— start Data —

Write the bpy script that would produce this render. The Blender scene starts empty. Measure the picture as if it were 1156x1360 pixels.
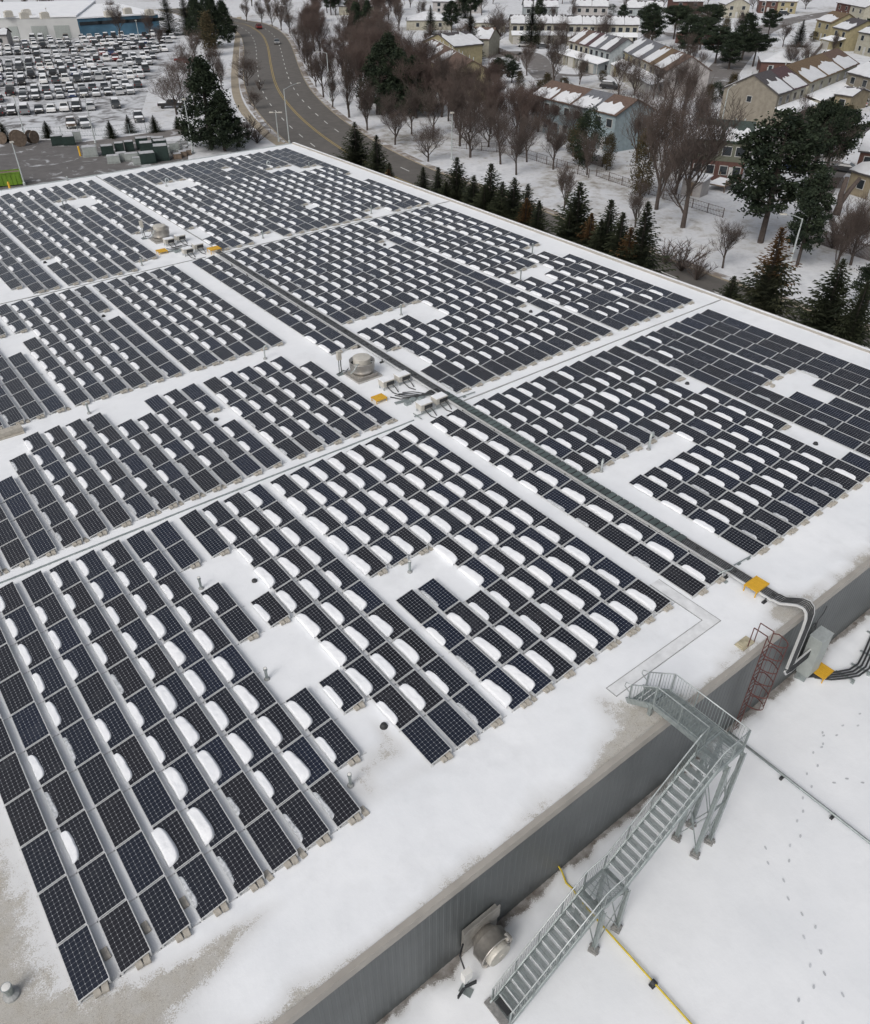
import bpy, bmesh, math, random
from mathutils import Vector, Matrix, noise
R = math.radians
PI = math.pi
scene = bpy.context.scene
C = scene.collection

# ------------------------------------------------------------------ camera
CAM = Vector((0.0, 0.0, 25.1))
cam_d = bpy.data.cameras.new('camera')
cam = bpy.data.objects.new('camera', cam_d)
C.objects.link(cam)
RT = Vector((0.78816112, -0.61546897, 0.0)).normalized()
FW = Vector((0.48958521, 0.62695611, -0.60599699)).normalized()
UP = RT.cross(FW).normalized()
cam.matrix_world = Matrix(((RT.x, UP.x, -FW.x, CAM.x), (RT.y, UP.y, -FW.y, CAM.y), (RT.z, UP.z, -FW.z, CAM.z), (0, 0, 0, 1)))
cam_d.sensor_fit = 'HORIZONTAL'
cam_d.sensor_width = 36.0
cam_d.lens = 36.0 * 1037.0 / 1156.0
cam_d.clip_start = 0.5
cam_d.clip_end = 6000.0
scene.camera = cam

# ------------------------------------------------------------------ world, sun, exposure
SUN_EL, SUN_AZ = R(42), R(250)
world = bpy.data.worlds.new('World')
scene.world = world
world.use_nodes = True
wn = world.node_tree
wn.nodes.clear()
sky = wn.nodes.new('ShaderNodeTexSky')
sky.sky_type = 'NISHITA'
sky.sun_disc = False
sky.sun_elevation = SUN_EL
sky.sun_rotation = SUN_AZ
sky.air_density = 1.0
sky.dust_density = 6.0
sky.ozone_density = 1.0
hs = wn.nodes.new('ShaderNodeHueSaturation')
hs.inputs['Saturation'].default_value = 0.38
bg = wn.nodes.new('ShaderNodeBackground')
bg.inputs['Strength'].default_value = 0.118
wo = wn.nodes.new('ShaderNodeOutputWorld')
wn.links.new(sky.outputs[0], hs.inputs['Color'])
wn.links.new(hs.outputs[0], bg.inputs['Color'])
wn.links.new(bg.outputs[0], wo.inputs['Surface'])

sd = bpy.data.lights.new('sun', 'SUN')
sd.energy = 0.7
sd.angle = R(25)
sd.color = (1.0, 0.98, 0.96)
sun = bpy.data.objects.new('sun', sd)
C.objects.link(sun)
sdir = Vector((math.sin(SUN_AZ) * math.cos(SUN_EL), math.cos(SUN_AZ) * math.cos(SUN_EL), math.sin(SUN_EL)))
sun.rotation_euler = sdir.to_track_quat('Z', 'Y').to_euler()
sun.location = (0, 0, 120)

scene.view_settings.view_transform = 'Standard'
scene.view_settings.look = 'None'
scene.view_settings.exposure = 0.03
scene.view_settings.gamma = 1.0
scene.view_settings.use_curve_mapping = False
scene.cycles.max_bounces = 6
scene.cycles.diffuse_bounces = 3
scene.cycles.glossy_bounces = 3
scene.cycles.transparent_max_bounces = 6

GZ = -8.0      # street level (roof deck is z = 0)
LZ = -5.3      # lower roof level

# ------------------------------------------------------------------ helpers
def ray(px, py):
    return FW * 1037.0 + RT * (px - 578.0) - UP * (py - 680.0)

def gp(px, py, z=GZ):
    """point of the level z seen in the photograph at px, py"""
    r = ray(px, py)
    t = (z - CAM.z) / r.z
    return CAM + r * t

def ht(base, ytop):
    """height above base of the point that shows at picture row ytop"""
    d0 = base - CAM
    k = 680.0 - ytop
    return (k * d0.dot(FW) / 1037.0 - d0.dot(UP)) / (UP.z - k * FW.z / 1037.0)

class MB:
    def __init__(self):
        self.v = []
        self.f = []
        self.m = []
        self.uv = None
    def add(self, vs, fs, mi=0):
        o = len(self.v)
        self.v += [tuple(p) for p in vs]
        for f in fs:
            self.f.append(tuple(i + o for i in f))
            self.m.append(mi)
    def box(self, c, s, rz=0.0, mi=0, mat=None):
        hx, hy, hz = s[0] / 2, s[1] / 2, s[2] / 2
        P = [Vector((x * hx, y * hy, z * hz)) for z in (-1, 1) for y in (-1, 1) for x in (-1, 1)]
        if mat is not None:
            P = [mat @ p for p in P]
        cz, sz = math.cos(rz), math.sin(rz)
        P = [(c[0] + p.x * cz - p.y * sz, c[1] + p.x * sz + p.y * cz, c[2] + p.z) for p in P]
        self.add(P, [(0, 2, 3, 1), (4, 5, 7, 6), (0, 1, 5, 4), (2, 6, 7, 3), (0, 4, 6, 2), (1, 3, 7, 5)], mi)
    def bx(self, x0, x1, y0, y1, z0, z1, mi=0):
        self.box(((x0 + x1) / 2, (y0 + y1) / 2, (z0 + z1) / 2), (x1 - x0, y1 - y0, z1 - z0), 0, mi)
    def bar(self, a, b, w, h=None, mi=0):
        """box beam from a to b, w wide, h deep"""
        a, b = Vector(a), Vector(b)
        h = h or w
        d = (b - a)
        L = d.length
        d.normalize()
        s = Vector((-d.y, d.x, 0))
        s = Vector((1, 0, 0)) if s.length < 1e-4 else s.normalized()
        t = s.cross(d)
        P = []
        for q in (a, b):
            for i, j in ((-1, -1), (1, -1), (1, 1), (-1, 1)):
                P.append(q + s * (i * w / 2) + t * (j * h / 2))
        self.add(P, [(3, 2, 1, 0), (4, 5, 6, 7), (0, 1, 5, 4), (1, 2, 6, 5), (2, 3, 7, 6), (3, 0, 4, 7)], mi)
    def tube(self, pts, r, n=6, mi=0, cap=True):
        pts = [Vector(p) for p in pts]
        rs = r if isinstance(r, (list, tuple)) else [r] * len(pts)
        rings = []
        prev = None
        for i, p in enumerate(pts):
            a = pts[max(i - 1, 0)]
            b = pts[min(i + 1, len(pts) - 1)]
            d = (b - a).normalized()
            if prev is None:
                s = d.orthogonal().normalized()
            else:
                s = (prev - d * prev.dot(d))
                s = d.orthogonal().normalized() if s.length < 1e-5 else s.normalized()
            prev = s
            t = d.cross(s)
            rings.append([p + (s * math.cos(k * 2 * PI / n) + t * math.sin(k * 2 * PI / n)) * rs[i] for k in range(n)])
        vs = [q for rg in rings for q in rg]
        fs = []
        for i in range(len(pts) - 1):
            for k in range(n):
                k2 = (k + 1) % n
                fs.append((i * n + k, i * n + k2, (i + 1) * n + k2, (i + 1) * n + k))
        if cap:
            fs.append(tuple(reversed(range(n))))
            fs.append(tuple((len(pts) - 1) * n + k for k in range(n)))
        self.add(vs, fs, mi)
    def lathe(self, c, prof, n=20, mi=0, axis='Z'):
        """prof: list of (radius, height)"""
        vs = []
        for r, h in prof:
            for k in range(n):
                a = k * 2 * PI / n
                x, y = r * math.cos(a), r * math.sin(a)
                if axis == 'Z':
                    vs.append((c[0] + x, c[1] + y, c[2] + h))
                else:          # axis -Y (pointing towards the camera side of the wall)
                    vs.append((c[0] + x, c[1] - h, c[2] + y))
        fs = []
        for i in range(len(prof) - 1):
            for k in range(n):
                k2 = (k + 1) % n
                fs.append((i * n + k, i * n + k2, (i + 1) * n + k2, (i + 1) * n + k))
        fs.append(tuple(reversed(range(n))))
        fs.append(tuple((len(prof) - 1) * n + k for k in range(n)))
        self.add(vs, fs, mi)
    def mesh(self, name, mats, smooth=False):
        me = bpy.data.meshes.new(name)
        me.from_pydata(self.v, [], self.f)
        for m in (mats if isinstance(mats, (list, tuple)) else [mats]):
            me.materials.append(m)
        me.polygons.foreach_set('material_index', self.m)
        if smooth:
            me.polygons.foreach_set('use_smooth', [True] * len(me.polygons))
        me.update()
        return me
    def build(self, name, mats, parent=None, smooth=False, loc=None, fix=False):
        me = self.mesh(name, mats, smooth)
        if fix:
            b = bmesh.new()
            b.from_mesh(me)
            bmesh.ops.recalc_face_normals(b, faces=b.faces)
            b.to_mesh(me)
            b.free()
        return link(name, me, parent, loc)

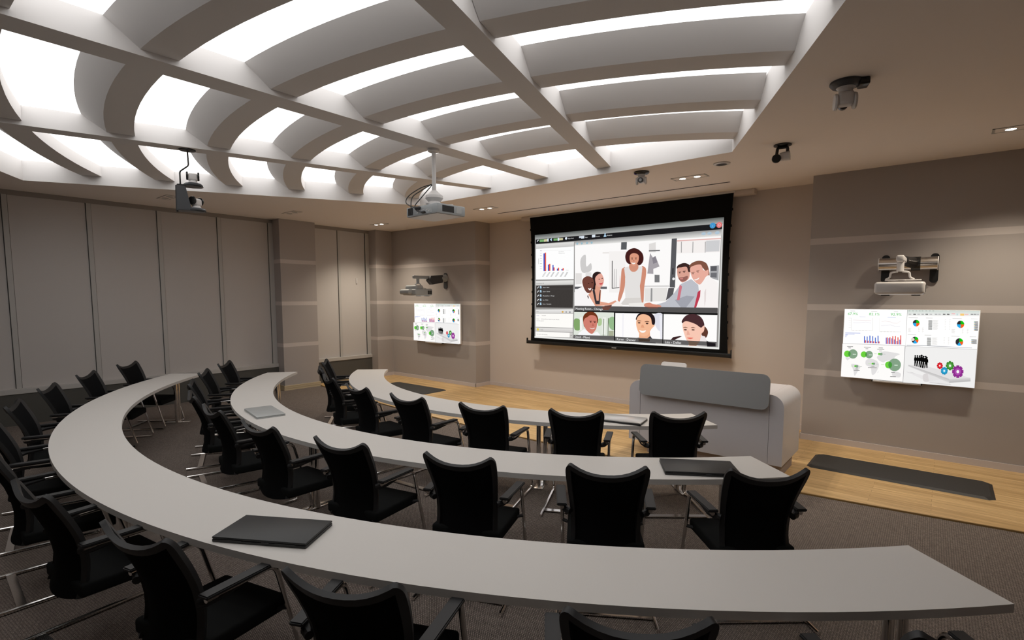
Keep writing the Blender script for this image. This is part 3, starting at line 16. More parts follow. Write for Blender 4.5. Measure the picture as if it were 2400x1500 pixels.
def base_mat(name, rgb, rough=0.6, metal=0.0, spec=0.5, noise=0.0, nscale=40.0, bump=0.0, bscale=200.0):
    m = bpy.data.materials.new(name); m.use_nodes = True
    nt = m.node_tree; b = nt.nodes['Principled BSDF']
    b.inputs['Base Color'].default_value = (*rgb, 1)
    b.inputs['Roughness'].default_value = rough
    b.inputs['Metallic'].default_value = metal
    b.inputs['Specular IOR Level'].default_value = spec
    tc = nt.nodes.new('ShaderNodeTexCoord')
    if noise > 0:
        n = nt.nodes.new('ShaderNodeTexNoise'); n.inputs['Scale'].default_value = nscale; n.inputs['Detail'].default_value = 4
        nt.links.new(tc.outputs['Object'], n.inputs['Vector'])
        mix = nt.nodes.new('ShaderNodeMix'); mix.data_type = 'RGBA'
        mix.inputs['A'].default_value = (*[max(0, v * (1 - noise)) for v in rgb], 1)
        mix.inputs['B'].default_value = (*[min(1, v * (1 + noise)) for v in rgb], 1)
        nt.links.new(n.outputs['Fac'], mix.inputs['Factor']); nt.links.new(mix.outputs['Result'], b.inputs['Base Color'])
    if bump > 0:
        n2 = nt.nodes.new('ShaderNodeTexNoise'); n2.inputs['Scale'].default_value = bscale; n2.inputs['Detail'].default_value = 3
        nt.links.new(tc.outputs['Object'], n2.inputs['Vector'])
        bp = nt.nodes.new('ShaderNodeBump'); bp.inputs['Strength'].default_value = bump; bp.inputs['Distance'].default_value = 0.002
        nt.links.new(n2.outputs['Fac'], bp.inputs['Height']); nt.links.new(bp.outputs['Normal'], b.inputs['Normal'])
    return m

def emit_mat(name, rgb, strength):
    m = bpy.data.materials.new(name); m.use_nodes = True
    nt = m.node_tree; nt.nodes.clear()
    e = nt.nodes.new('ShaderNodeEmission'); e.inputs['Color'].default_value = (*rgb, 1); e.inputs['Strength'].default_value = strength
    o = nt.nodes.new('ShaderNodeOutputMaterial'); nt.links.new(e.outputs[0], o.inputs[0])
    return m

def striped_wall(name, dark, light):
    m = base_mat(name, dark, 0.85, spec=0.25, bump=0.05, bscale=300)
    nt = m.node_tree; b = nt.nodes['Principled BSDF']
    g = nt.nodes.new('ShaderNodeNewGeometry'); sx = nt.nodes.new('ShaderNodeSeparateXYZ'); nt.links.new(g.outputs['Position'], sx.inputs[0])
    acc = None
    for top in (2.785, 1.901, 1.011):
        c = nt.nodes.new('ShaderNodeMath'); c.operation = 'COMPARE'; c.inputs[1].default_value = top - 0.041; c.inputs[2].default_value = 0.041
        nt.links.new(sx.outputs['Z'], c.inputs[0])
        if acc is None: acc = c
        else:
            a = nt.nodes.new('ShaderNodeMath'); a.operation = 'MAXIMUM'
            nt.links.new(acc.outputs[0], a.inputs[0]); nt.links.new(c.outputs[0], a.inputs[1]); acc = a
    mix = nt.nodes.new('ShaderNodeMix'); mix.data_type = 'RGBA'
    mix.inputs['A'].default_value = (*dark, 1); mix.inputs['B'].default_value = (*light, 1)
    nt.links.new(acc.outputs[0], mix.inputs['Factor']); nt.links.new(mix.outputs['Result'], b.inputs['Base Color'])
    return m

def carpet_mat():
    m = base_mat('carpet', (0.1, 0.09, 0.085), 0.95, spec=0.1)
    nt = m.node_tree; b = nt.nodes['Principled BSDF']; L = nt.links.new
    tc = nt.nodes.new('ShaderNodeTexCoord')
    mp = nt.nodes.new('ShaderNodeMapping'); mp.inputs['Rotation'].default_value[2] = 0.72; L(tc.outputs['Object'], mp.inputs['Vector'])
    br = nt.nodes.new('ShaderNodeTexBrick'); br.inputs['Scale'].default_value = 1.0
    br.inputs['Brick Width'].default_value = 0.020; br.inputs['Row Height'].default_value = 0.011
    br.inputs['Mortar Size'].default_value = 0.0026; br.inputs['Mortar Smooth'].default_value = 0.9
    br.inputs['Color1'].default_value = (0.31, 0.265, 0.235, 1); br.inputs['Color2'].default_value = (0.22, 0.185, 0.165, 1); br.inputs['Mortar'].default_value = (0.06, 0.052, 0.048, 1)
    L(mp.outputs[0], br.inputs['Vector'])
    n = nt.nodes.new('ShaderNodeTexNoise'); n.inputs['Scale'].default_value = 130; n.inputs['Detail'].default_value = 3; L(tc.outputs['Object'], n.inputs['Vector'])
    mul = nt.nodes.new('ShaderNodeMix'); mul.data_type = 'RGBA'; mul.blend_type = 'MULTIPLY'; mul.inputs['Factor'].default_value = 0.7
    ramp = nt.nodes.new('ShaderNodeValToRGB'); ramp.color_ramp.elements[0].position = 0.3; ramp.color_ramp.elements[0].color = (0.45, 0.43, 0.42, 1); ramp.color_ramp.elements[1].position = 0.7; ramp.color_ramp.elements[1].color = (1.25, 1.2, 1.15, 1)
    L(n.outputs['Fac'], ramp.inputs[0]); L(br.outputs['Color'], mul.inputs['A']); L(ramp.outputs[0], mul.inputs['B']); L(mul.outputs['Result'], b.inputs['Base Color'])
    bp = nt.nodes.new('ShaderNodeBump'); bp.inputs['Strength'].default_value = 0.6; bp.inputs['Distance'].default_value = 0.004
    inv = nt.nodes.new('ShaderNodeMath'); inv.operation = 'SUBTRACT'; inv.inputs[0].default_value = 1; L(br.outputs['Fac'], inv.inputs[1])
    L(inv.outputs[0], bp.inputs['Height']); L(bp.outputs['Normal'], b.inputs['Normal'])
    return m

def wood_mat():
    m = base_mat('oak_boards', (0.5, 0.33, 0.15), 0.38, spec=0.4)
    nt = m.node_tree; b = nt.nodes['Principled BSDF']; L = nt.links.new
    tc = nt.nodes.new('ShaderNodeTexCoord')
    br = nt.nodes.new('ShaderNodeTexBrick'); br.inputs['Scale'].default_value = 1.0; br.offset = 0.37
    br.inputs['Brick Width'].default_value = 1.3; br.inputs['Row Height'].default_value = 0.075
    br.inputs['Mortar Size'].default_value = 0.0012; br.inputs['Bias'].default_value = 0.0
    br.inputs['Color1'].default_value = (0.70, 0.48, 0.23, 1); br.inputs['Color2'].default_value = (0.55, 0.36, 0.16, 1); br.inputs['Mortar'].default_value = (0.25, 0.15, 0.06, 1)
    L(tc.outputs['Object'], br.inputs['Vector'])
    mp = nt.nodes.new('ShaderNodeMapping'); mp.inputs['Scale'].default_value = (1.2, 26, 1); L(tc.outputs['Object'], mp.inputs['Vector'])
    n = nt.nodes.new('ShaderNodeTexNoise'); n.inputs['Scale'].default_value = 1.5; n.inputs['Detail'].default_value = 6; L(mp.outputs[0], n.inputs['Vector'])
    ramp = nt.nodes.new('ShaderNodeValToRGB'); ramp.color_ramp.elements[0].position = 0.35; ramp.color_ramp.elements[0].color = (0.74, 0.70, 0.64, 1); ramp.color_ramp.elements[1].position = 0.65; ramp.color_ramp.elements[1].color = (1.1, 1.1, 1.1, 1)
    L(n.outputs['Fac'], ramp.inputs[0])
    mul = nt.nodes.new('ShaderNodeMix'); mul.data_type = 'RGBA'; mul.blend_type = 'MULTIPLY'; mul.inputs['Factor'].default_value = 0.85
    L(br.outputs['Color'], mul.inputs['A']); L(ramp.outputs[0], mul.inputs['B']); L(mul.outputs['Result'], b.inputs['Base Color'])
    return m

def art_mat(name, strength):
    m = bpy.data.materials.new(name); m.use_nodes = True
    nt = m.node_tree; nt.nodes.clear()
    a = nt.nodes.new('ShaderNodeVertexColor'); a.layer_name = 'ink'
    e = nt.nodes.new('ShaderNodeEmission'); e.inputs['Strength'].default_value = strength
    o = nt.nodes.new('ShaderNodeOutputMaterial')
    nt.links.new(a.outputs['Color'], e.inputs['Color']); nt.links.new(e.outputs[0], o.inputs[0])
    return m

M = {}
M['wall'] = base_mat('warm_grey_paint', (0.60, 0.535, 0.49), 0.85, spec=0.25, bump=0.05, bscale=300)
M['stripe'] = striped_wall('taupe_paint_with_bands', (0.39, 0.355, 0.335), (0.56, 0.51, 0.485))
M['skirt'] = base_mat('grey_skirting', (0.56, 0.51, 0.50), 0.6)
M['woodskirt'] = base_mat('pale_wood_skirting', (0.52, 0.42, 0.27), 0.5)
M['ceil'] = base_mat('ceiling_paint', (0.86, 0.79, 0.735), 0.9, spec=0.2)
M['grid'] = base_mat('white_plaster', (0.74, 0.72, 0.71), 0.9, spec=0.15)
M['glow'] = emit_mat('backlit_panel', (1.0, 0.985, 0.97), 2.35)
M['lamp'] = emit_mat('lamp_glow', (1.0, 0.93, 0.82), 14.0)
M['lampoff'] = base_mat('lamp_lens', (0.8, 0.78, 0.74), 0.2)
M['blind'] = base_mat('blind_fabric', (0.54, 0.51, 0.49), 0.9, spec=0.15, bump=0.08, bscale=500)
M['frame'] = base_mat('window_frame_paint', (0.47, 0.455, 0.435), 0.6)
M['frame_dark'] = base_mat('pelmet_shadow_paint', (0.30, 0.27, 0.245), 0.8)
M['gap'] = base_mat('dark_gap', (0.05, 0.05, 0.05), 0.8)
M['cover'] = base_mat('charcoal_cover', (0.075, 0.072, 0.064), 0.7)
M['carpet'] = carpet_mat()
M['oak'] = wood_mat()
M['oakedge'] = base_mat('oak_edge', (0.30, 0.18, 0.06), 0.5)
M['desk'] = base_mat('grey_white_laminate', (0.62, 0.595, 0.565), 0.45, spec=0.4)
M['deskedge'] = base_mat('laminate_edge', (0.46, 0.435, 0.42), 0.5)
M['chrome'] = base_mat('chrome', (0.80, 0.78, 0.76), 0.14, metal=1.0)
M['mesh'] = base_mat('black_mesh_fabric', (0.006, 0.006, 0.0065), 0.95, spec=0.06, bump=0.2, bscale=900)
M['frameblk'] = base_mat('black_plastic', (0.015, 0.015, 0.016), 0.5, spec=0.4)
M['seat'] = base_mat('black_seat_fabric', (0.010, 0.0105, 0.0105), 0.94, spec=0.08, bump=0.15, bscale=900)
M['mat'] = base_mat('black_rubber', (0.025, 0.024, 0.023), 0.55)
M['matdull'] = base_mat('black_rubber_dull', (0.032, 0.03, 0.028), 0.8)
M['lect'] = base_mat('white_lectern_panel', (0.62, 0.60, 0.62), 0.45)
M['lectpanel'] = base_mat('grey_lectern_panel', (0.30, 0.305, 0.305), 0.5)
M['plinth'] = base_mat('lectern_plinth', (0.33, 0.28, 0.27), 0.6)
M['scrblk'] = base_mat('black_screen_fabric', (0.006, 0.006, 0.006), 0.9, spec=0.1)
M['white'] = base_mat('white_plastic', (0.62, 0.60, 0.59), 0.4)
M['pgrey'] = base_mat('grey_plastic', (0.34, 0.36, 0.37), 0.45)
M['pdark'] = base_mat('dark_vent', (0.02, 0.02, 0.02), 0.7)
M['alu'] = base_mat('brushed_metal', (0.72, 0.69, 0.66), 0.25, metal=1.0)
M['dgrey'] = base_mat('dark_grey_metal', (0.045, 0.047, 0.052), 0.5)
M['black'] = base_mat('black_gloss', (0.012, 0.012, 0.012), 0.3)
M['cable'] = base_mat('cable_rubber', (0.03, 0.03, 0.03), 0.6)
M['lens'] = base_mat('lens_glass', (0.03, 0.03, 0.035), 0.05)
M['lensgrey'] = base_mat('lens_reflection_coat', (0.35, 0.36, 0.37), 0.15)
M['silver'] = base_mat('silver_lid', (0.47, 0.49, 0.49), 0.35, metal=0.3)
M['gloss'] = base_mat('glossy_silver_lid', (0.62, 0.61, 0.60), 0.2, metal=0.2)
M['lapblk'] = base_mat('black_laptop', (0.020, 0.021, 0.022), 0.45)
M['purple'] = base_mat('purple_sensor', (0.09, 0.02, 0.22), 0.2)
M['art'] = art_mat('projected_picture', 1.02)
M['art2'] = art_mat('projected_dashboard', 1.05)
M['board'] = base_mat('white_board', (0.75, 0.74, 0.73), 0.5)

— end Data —

## [What to produce]
Include the first line of the records, the line containing "scene.camera = cam", and every line between them, repeated exactly. Skip the pictures.

## [Response to this exercise]
Write the bpy script that would produce this render. The Blender scene starts empty. Measure the picture as if it were 1156x1360 pixels.
import bpy, bmesh, math, random
from mathutils import Vector, Matrix, noise
R = math.radians
PI = math.pi
scene = bpy.context.scene
C = scene.collection

# ------------------------------------------------------------------ camera
CAM = Vector((0.0, 0.0, 25.1))
cam_d = bpy.data.cameras.new('camera')
cam = bpy.data.objects.new('camera', cam_d)
C.objects.link(cam)
RT = Vector((0.78816112, -0.61546897, 0.0)).normalized()
FW = Vector((0.48958521, 0.62695611, -0.60599699)).normalized()
UP = RT.cross(FW).normalized()
cam.matrix_world = Matrix(((RT.x, UP.x, -FW.x, CAM.x), (RT.y, UP.y, -FW.y, CAM.y), (RT.z, UP.z, -FW.z, CAM.z), (0, 0, 0, 1)))
cam_d.sensor_fit = 'HORIZONTAL'
cam_d.sensor_width = 36.0
cam_d.lens = 36.0 * 1037.0 / 1156.0
cam_d.clip_start = 0.5
cam_d.clip_end = 6000.0
scene.camera = cam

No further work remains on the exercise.